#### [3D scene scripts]
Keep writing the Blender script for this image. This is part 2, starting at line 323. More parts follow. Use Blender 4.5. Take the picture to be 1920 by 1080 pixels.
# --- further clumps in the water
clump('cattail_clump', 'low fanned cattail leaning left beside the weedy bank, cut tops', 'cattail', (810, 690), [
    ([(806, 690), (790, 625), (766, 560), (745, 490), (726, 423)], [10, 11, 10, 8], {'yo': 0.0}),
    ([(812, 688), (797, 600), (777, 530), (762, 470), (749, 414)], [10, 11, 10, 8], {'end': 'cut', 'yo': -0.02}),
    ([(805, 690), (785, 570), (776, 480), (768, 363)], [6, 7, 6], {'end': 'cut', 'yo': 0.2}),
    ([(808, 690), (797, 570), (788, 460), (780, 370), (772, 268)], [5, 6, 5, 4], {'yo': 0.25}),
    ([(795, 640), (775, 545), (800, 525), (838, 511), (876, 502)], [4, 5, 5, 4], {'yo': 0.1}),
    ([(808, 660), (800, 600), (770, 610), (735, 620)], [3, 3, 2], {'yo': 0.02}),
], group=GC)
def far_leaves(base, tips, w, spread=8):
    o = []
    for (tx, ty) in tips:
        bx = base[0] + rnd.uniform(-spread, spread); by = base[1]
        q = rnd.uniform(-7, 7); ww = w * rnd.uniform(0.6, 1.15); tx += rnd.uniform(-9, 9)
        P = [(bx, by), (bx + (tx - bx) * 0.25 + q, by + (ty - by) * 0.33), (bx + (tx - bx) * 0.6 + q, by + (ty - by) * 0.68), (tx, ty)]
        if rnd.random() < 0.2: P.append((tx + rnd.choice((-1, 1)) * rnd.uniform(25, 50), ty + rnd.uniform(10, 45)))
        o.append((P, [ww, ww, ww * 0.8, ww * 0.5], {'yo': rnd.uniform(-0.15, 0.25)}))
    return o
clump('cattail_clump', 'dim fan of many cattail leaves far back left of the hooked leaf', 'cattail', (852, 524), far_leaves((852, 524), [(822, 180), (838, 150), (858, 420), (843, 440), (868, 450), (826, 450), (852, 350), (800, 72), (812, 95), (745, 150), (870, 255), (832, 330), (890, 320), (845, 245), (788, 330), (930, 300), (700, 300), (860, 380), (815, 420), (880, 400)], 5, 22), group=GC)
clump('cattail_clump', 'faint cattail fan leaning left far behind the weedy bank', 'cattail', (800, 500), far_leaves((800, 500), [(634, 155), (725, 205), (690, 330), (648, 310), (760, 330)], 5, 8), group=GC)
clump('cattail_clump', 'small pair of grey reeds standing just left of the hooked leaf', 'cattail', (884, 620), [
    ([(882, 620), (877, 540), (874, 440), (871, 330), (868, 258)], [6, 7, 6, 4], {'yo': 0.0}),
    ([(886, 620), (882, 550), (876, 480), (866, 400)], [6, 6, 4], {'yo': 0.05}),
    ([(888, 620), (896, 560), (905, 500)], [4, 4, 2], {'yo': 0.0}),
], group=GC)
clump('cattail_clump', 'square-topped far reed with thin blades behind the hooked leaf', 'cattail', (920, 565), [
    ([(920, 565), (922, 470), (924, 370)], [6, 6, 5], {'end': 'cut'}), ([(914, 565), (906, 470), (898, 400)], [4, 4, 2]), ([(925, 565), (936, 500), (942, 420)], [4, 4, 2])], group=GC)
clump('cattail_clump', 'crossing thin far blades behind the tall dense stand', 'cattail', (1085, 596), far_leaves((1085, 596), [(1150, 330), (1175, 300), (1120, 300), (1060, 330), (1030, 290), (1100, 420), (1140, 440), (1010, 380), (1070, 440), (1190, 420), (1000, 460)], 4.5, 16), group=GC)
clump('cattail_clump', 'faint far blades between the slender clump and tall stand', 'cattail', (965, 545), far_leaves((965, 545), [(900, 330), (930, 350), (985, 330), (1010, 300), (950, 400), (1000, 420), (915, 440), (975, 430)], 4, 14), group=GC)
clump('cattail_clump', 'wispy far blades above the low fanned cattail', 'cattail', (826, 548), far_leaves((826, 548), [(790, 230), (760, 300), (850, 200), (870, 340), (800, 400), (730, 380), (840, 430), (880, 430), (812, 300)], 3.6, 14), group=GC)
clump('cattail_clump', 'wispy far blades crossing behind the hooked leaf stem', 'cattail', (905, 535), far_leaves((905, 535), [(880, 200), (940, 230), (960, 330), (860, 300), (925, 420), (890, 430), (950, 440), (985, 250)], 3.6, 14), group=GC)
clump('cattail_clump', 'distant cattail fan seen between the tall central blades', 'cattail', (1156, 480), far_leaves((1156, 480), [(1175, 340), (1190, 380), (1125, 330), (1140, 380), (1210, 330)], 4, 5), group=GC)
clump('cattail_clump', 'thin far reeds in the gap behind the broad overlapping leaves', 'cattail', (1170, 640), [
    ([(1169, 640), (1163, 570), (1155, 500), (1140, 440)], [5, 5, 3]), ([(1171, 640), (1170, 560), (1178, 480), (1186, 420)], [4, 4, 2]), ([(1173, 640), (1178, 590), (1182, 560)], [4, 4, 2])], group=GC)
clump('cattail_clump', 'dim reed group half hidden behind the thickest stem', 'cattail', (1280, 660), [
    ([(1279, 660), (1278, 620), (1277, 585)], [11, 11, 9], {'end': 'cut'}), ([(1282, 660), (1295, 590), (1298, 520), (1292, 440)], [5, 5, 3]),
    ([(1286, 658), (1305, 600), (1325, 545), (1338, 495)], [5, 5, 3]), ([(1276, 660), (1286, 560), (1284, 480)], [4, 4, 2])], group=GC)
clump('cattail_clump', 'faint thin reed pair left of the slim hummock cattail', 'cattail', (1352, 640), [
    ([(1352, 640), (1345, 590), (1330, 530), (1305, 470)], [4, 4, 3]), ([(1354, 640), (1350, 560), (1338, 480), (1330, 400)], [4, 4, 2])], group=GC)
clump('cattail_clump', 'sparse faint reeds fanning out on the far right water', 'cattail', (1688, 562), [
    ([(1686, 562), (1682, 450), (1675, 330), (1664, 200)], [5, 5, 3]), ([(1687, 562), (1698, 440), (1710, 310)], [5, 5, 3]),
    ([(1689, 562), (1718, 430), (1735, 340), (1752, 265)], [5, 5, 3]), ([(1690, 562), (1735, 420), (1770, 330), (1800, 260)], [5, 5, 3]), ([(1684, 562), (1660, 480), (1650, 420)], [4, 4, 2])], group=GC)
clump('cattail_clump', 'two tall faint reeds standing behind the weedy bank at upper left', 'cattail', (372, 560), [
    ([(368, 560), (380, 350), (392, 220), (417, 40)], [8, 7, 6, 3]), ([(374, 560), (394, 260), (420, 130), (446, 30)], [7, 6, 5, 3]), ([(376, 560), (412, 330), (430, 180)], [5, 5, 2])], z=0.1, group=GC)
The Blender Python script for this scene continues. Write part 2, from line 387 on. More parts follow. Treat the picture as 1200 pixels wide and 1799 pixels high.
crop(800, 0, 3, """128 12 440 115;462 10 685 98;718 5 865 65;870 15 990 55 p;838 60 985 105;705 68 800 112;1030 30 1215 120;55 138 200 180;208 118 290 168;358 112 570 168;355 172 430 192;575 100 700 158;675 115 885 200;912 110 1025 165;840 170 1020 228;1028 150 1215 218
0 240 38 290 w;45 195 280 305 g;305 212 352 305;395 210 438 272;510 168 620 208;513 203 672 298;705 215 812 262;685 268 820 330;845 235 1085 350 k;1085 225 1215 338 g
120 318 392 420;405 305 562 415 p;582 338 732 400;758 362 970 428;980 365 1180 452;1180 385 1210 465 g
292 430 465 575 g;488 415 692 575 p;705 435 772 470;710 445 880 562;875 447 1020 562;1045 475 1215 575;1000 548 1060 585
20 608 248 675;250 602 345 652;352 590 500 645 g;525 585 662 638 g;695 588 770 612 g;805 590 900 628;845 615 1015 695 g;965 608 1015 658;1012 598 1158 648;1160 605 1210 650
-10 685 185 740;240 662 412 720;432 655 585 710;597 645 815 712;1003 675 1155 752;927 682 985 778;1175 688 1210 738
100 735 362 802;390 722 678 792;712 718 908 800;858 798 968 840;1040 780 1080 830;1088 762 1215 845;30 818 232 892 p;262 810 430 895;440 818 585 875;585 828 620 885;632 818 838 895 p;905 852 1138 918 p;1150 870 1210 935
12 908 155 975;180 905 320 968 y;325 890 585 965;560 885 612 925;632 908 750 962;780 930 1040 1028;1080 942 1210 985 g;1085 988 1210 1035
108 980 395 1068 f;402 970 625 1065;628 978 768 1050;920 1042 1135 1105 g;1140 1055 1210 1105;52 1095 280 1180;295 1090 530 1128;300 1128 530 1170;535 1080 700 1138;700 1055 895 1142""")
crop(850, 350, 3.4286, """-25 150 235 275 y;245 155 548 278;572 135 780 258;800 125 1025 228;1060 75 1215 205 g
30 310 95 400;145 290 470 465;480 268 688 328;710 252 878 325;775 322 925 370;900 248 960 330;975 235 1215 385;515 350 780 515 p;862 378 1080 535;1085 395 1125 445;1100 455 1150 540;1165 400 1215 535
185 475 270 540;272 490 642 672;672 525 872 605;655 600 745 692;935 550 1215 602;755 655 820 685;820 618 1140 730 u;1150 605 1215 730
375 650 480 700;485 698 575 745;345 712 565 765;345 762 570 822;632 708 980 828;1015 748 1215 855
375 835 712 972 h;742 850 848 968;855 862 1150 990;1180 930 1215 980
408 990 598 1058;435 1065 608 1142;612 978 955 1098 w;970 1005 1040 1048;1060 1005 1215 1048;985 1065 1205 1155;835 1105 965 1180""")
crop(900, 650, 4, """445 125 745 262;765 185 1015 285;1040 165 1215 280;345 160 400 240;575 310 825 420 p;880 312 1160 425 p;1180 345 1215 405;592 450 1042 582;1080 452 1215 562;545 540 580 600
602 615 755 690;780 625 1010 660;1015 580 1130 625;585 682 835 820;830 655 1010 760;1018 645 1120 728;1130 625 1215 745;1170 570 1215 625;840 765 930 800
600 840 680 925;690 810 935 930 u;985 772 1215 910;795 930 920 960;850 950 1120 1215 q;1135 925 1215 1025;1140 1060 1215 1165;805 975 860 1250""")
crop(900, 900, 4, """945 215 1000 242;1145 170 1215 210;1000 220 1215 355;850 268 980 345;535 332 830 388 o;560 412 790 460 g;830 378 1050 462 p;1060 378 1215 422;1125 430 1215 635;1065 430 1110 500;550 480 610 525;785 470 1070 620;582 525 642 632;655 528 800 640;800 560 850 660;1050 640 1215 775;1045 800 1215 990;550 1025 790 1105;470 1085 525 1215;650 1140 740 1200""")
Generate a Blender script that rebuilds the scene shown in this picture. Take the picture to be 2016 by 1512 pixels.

#### [TASK REQUIREMENTS]
Where a line contains "follow", copy that line.

#### [TASK ANSWER]
Keep writing the Blender script for this image. This is part 2, starting at line 323. More parts follow. Use Blender 4.5. Take the picture to be 1920 by 1080 pixels.
The Blender Python script for this scene continues. Write part 2, from line 387 on. More parts follow. Treat the picture as 1200 pixels wide and 1799 pixels high.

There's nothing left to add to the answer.